== Task material ==
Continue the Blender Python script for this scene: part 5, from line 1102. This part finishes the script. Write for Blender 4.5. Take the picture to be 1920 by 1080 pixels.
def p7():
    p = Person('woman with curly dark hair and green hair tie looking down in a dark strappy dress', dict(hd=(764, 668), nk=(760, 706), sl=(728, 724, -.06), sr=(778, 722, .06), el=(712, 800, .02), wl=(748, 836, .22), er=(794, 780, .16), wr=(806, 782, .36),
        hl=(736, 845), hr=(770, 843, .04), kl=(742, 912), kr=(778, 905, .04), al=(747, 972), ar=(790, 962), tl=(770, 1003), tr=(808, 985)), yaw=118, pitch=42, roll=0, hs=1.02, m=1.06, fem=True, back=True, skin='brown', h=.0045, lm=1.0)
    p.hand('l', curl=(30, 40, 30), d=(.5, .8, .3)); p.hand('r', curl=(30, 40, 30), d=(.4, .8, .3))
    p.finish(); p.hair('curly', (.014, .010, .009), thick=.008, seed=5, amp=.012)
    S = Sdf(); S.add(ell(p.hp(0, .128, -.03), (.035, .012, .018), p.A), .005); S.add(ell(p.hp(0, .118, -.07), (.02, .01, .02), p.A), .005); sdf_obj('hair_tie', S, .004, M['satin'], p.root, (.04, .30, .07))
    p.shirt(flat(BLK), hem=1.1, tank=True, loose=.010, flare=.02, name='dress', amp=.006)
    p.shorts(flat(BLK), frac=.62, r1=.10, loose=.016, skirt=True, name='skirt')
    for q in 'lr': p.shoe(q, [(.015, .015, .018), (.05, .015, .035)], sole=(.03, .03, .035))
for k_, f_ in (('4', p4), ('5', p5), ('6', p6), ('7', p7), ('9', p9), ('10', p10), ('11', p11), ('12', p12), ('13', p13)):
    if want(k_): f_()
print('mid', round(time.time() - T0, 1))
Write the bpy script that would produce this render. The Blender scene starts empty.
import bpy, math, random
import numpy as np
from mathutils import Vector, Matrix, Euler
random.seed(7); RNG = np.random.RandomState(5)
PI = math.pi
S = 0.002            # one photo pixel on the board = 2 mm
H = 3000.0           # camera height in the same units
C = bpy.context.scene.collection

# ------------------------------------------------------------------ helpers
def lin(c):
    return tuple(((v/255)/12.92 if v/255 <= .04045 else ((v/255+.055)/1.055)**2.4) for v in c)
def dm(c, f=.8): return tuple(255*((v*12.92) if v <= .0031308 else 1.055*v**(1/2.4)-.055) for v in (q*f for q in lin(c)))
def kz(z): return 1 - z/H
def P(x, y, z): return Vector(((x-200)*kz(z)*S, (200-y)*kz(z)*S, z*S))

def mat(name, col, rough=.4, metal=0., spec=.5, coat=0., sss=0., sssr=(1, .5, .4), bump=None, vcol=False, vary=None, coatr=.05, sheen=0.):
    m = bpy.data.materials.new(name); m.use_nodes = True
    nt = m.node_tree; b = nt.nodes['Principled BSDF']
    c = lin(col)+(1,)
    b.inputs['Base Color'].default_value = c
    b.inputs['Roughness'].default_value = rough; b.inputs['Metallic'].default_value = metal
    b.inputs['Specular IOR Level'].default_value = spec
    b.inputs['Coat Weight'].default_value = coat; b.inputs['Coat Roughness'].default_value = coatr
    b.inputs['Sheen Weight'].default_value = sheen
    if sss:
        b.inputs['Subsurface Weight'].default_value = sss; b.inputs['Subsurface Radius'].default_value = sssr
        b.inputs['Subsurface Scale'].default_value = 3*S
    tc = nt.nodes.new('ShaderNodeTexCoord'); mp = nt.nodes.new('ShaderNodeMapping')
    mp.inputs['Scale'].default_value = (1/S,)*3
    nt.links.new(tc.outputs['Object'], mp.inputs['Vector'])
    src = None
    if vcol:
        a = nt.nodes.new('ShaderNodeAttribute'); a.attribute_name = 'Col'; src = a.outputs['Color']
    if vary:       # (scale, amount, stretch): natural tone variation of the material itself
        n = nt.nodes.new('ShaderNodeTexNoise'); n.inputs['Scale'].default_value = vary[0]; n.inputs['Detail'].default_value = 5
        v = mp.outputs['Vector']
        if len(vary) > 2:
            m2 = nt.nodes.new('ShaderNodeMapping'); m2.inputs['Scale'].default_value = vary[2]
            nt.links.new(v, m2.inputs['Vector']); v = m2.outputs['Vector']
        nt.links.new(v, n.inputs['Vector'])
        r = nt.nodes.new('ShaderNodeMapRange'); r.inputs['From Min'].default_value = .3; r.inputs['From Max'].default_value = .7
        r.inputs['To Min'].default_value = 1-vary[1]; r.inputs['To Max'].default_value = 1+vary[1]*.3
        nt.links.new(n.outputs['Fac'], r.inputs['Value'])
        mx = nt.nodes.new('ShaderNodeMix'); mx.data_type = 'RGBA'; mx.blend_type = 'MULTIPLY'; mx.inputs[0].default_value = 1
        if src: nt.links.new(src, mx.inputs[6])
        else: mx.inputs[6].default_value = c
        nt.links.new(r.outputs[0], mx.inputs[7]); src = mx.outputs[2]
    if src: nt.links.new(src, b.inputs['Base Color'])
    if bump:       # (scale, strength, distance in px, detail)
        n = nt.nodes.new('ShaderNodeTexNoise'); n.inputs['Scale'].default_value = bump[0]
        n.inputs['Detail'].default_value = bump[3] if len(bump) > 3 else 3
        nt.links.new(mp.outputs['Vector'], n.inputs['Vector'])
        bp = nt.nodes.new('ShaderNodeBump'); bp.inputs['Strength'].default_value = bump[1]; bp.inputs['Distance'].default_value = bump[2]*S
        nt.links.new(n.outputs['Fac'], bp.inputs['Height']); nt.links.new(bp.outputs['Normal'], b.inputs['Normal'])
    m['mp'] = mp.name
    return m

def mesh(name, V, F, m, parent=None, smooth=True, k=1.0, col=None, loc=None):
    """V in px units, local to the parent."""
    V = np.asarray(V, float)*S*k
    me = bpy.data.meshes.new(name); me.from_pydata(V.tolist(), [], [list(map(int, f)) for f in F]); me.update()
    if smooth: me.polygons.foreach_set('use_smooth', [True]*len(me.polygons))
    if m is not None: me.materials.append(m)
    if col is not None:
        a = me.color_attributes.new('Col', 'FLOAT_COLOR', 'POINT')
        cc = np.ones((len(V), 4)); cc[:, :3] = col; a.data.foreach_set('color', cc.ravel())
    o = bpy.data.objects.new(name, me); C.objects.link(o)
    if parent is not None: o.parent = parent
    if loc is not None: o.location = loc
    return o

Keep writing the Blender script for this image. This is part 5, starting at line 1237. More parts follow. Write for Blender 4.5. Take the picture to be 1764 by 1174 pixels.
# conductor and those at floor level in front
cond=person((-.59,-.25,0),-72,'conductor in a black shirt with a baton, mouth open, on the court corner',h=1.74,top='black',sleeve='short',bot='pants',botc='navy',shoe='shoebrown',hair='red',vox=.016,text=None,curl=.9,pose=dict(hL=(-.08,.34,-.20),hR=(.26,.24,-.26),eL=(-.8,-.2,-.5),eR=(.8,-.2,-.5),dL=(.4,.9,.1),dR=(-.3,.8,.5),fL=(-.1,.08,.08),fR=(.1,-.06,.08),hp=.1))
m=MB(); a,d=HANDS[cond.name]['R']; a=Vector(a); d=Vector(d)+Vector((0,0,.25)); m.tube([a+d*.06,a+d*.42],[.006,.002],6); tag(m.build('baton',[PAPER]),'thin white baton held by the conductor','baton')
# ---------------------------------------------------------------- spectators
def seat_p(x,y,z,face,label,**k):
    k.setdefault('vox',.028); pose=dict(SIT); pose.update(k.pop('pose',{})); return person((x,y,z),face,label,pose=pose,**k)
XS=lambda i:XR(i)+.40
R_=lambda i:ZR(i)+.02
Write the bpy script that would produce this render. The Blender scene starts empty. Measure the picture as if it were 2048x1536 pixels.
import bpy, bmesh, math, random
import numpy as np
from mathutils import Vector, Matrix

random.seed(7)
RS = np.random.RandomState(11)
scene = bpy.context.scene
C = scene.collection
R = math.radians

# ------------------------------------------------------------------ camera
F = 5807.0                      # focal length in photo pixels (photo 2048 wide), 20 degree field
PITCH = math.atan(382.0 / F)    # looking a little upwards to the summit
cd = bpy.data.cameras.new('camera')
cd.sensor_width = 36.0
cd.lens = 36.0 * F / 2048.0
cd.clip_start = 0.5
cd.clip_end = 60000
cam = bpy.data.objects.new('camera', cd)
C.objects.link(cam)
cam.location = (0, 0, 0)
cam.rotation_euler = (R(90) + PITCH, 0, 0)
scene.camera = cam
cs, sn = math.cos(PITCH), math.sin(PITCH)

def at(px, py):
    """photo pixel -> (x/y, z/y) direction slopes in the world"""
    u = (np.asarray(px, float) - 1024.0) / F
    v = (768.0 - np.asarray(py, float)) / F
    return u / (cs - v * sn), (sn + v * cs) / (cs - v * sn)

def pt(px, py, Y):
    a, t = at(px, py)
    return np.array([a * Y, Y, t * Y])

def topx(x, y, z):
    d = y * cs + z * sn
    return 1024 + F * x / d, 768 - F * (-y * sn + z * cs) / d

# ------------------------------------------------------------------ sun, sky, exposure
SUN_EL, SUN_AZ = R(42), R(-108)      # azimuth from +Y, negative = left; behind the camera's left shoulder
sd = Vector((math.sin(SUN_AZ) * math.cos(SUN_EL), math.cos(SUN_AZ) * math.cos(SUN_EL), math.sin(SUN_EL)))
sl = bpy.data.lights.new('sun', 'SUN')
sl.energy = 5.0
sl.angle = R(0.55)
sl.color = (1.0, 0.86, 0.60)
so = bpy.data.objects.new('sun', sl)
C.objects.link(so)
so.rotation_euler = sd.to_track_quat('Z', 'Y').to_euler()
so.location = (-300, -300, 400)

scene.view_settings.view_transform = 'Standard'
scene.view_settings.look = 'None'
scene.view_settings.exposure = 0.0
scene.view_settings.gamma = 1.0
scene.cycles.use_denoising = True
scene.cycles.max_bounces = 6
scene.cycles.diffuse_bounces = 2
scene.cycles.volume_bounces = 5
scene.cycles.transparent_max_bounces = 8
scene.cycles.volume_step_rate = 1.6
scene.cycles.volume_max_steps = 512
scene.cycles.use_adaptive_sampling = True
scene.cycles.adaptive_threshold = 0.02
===
Problem to work on –
Say how many lines in the records hold the string "would", and say nothing else.

Task result –
2